New York animation production studio expands its roster with illustrator and animator from Guangzhou, China via London and Central Saint Martins.
Hornet has announced the North American signing of Yukai Du, illustrator and animator from Guangzhou, China via London and Central Saint Martins.
As a child, drawing created an inner sanctuary for Du that quieted any of the outside elements closing around her. When she was four or five years old, typical of a Chinese education, Du was pushed to learn everything: piano, drawing, dance, etc. Her mother found that when Du was drawing it calmed her, so the piano and dance gradually fell away yet the drawing stayed. As a teenager, drawing turned into a drive, so she attended a Fine Arts High School where she took technique and drawing classes and rose to the top of her class, received the best mark and, ever ambitious, she went into animation.
After high school, Du attended university at the Guangzhou Academy of Fine Arts where she studied character design and CG techniques, and, alongside her boyfriend, together they were striving for the ultimate Pixar look. Midway through, that relationship ended, the CG team disbanded and Du returned to her roots. At this pivotal moment, she focused on what she loved and really embraced what she excelled at: drawing. She changed her course of study to book illustration and design and found inspiration and excitement in this new medium and style. Her graduation piece was a black & white hand drawn 2D film that was her first exploration into liquid motion and transformations... a spark was created to learn more.
Du applied to Central Saint Martins and moved to London, where she spent the two-year program working on her short film Way Out, based on her home city Guangzhou. Growing up in one of the biggest cities in China, she saw the shift from writing down everyone’s number in her paper phone book to messaging friends on social media with smart phones. Way Out is about the relationship between humans and technology. Du found London exciting and refreshing and began to play with color in her work. She found it revelatory that in China her work was primarily black & white with hints of yellow, but Way Out was the first time color was introduced.
Du’s ability to look within, recalibrate and reset to really get to the core of her craft, is an exciting process. This self-awareness is what propels her work to evolve. When asked what is next on the horizon she responded, “Right now there is quite a crafted and hand drawn quality to my work.. I would like to move into a cleaner, tidier refined style that is more defined and strips away the roughness and clarifies the detail.”

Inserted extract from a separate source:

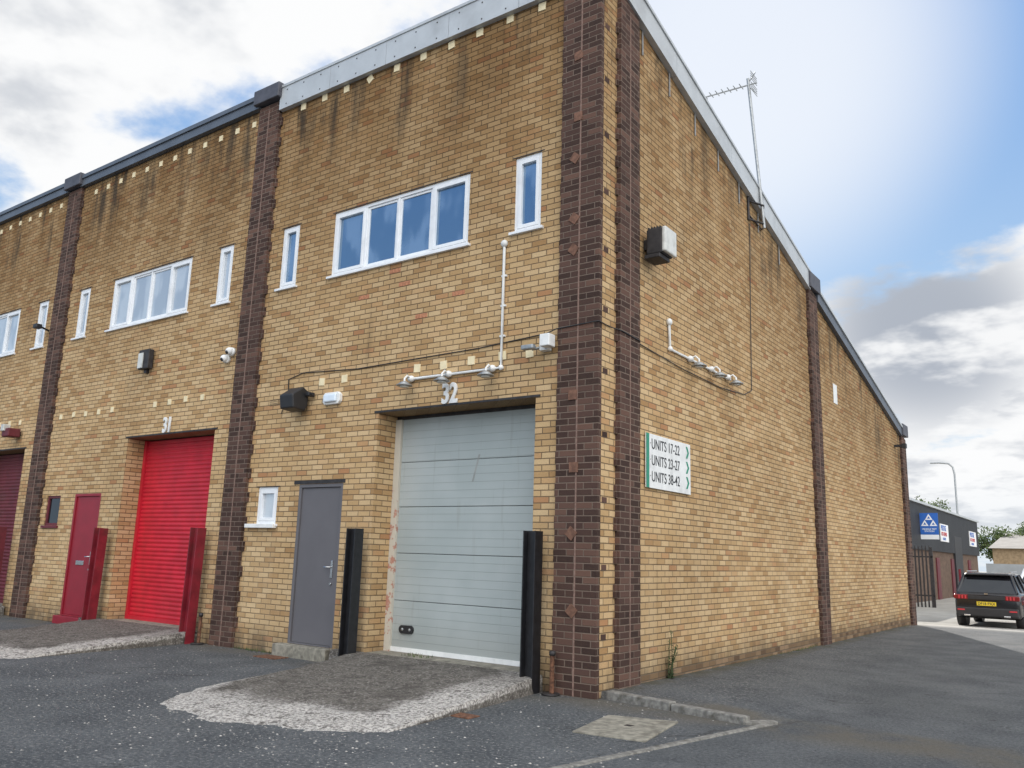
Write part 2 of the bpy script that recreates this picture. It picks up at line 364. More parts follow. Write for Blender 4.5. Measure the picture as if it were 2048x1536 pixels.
def shutter(x0,x1,mat,name):
    S=empty(name,par=B); V=[];Fc=[]; z=.22; dz=.0125; n=int((3.36-z)/dz)
    for i in range(n+1):
        zz=z+i*dz; ph=(zz%.075)/.075; y=.38-.016*abs(math.sin(math.pi*ph))
        V+=[(x0+.06,y,zz),(x1-.04,y,zz)]
    for i in range(n): Fc.append((2*i,2*i+1,2*i+3,2*i+2))
    mk('curtain',V,Fc,mat,S,False)
    boxes('guides',mat,[(x0+.003,x0+.075,.33,.42,.17,3.37),(x1-.055,x1-.003,.33,.42,.17,3.37),(x0+.075,x1-.055,.34,.39,.172,.24)],S)
    boxes('lock',GALV,[((x0+x1)/2+.6,(x0+x1)/2+.68,.33,.345,.185,.23)],S)
    boxes('backing',STEELD,[(x0,x1,.43,.46,.17,3.38)],S); boxes('threshold_slab',CONC,[(x0,x1,-.02,.5,-.2,.172)],S)
shutter(-9.91,-7.30,REDP,'roller_shutter'); shutter(-16.44,-13.86,MAROON,'roller_shutter'); shutter(-22.97,-20.39,REDD,'roller_shutter')
def door(x0,x1,z0,z1,mat,frm,name,letter=False):
    d=empty(name,par=B)
    boxes('frame',frm,[(x0,x0+.05,.0,.068,z0,z1),(x1-.05,x1,.0,.068,z0,z1),(x0+.05,x1-.05,.0,.068,z1-.05,z1)],d,.004)
    boxes('leaf',mat,[(x0+.055,x1-.055,.025,.06,z0+.02,z1-.055)],d,.004)
    boxes('sill',frm,[(x0+.05,x1-.05,-.01,.06,z0-.0,z0+.018)],d)
    hx=x1-.14
    boxes('handle_plate',CHROME,[(hx-.022,hx+.022,.012,.026,z0+.93,z0+1.17)],d,.004)
    tube('lever',[(hx,.02,z0+1.08),(hx,-.03,z0+1.08),(hx-.11,-.03,z0+1.075)],.010,CHROME,d)
    cyl('lock',CHROME,(hx,.012,z0+.85),.018,.02,'Y',d)
    if letter: boxes('letter_plate',CHROME,[(x0+.30,x0+.58,.012,.026,z0+.92,z0+1.0)],d,.006)
door(-5.09,-4.16,.17,2.42,DOORG,DOORG,'grey_door'); door(-11.54,-10.60,.15,2.39,REDDOOR,REDDOOR,'red_door',letter=True); door(-18.07,-17.13,.15,2.39,MAROON,MAROON,'maroon_door')
boxes('door_step',CONC,[(-5.22,-4.12,-.16,.05,-.1,.165)],B,.01); boxes('door_step_red',REDDOOR,[(-11.6,-10.5,-.10,.05,-.1,.145)],B,.01)
text('unit_number','32',.37,(-2.39,-.02,3.42),RF,WHITE,B,.74,.010,.012)
text('unit_number','31',.37,(-8.81,-.02,3.42),RF,WHITE,B,.74,.010,.012)
text('unit_number','30',.37,(-15.36,-.02,3.42),RF,WHITE,B,.74,.010,.012)
boxes('air_brick',STEELD,[(-5.93+i*.03,-5.93+i*.03+.014,-.003,.0,3.66+j*.03,3.66+j*.03+.014) for i in range(8) for j in range(4)],B)
# ------------------------------------------------------------------ fittings
def pend(parent,c,out):
    c=Vector(c); o=Vector(out)
    ball('junction',WHITE,c+o*.04,(.05,.05,.045),parent)
    tube('arm',[c+o*.04,c+o*.12+Vector((0,0,.03)),c+o*.17-Vector((0,0,.02)),c+o*.17-Vector((0,0,.06))],.014,WHITE,parent)
    p=c+o*.17-Vector((0,0,.085))
    cyl('shade',GALV,p,.105,.05,'Z',parent,.035); cyl('rim',GALV,p-Vector((0,0,.03)),.108,.012,'Z',parent)
    cyl('lamp',LENS,p-Vector((0,0,.045)),.06,.025,'Z',parent)
C1=empty('conduit_lights')
tube('conduit',[(-1.43,-.025,5.43),(-1.42,-.025,3.80),(-2.95,-.025,3.80)],.02,WHITE,C1)
ball('elbow',WHITE,(-1.43,-.03,5.45),(.05,.04,.05),C1); ball('elbow2',WHITE,(-1.42,-.03,3.80),(.035,.035,.035),C1)
for x in (-2.93,-2.27,-1.55): pend(C1,(x,0,3.80),(0,-1,0))
boxes('saddles',WHITE,[(-1.46,-1.385,-.03,-.0,z,z+.025) for z in (4.2,4.6,5.0)],C1)
C2=empty('conduit_lights')
tube('conduit',[(.025,1.80,4.62),(.025,1.82,4.27),(.025,3.98,4.25)],.02,WHITE,C2); ball('box',WHITE,(.03,1.80,4.64),(.04,.05,.05),C2); ball('elbow',WHITE,(.03,1.82,4.27),(.035,.035,.035),C2)
for y in (2.45,3.2,3.85): pend(C2,(0,y,4.26),(1,0,0))
tube('wall_cable',[(-5.62,-.02,3.52),(-5.58,-.02,3.62),(-5.50,-.015,3.80),(-5.52,-.015,4.05),(-5.2,-.012,4.12),(-4.0,-.012,4.06),(-3,-.012,4.08),(-1.8,-.012,4.10),(-.75,-.012,4.16),(-.58,-.07,4.18),(-.02,-.075,4.20),(.012,-.06,4.2),(.012,.2,4.19),(.07,.4,4.18),(.07,.86,4.16),(.015,.95,4.15),(.015,2.2,4.08),(.015,3.6,4.06),(.015,4.6,4.12),(.015,4.95,4.25),(.015,4.98,5.2),(.015,5.04,6.4),(.02,5.07,7.2)],.007,BLKPL,B)
FL=empty('flood_light')
prism('housing',BLKPL,[(-.33,3.52),(-.10,3.50),(-.05,3.60),(-.05,3.80),(-.16,3.86),(-.36,3.72)],'X',-5.28,-4.98,FL,.02)
boxes('bracket',STEELD,[(-5.2,-5.08,-.10,.0,3.62,3.76)],FL); boxes('sensor',BLKPL,[(-4.96,-4.88,-.14,-.02,3.72,3.78)],FL,.01)
tube('sensor_arm',[(-5.05,-.05,3.75),(-4.85,-.10,3.75)],.012,BLKPL,FL)
BH=empty('bulkhead_light')
prism('body',WHITE,[(-4.66+(.0 if abs(z)<.07 else .04) ,3.66+z) for z in (-.09,-.05,.05,.09)]+[(-4.30-(.0 if abs(z)<.07 else .04),3.66+z) for z in (.09,.05,-.05,-.09)],'Y',-.06,0,BH,.01)
boxes('lens',LBLUE,[(-4.61,-4.35,-.10,-.06,3.60,3.72)],BH,.02)
CAM=empty('security_camera')
boxes('bracket',WHITE,[(-.80,-.68,-.10,-.0,3.93,4.06)],CAM,.01); boxes('head',WHITE,[(-.72,-.58,-.22,-.08,3.95,4.10)],CAM,.01)
tube('arm',[(-.78,-.05,3.98),(-.86,-.16,3.94)],.018,GALV,CAM); boxes('camera_body',GALV,[(-.98,-.80,-.24,-.16,3.93,3.99)],CAM,.015)
C3=empty('dome_camera')
for (x,z) in ((-7.12,4.55),(-7.0,4.66)):
    cyl('base',WHITE,(x,-.03,z),.07,.06,'Y',C3); ball('dome',WHITE,(x,-.08,z),(.065,.07,.065),C3); ball('eye',BLKPL,(x+.0,-.125,z-.02),(.035,.03,.035),C3)
FB=empty('flood_light')
boxes('housing',STEELD,[(-9.68,-9.35,-.12,-.02,4.62,4.98)],FB,.01); boxes('broken_glass',LENS,[(-9.67,-9.52,-.135,-.12,4.64,4.92)],FB); boxes('bracket',STEELD,[(-9.55,-9.48,-.06,0,4.55,4.66)],FB)
FM=empty('flood_light'); boxes('housing',MAROON,[(-14.35,-14.05,-.3,-.05,3.62,3.8)],FM,.02); boxes('lens',LENS,[(-14.33,-14.2,-.34,-.2,3.74,3.88)],FM,.01)
boxes('bracket',STEELD,[(-14.25,-14.15,-.1,0,3.65,3.75)],FM)
PW=empty('pir_sensor'); tube('arm',[(-13.55,0,5.9),(-13.5,-.25,5.95)],.02,BLKPL,PW); boxes('head',BLKPL,[(-13.58,-13.42,-.33,-.2,5.88,5.98)],PW,.02)
FS=empty('flood_light')
boxes('housing',STEELD,[(.08,.30,1.02,1.34,5.34,5.68)],FS,.015); boxes('lens',LENS,[(.30,.36,1.01,1.35,5.35,5.69)],FS,.02)
boxes('bracket',STEELD,[(0,.08,1.1,1.24,5.45,5.58)],FS); boxes('fins',STEELD,[(.1+i*.04,.115+i*.04,1.03,1.33,5.68,5.71) for i in range(5)],FS)
boxes('lower_tray',STEELD,[(.06,.28,1.0,1.3,5.28,5.335)],FS,.01)
SG=empty('direction_sign')
boxes('panel',WHITE,[(.02,.035,1.09,2.42,2.36,3.04)],SG,.002); boxes('green_band',GREEN,[(.036,.039,1.09,1.17,2.36,3.04)],SG); boxes('backing_rails',GALV,[(0,.02,1.15,2.35,2.5,2.54),(0,.02,1.15,2.35,2.86,2.9)],SG)
for i,s in enumerate(('UNITS 17-22','UNITS 23-27','UNITS 38-42')):
    z=2.855-.205*i
    text('lettering_%d'%(i+1),s,.185,(.037,1.235,z),RS,INK,SG,.84,.0008,.001)
    y=2.27; P=[(y,z-.015),(y+.045,z-.015),(y+.10,z+.065),(y+.045,z+.145),(y,z+.145),(y+.055,z+.065)]
    prism('arrow_%d'%(i+1),GREEN,P,'X',.036,.039,SG)
    boxes('dot_%d'%(i+1),INK,[(.036,.038,1.20,1.212,z+.06,z+.072)],SG)
boxes('notice_plate',WHITE,[(.004,.012,9.94,10.22,4.86,5.28)],None)
boxes('wall_camera',BLKPL,[(0,.25,15.7,15.78,4.6,4.66),(.2,.3,15.66,15.82,4.56,4.68)],None)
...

The inspiration for Du’s work lies somewhere in the dichotomy of Impressionism, the dash of lines and layering of dots to create a surface, combined with a love for the simplistic and geometric structures of Brutalism. This makes sense when looking at her short film An Anthology, a personal project with a limited color palette and focused aesthetic that is a bit of a departure from her existing style but a direction she would like to play in more. Du is already the recipient of many awards including D&AD New Blood Wood Pencil.
“Yukai’s work is like reading through your favorite book over and over,” Hornet EP Hana Shimizu commented. “Once you are allured into her world there are so many rich layers of meaning and tone. With every new viewing, I take away something new. It’s a big, bold universe she paints while still incredibly personal and intimate. Once you get to know her history this all starts to make sense and you see every bit of it permeating through her work. She offers such new perspective to who we are and excited to have another female voice on our roster.”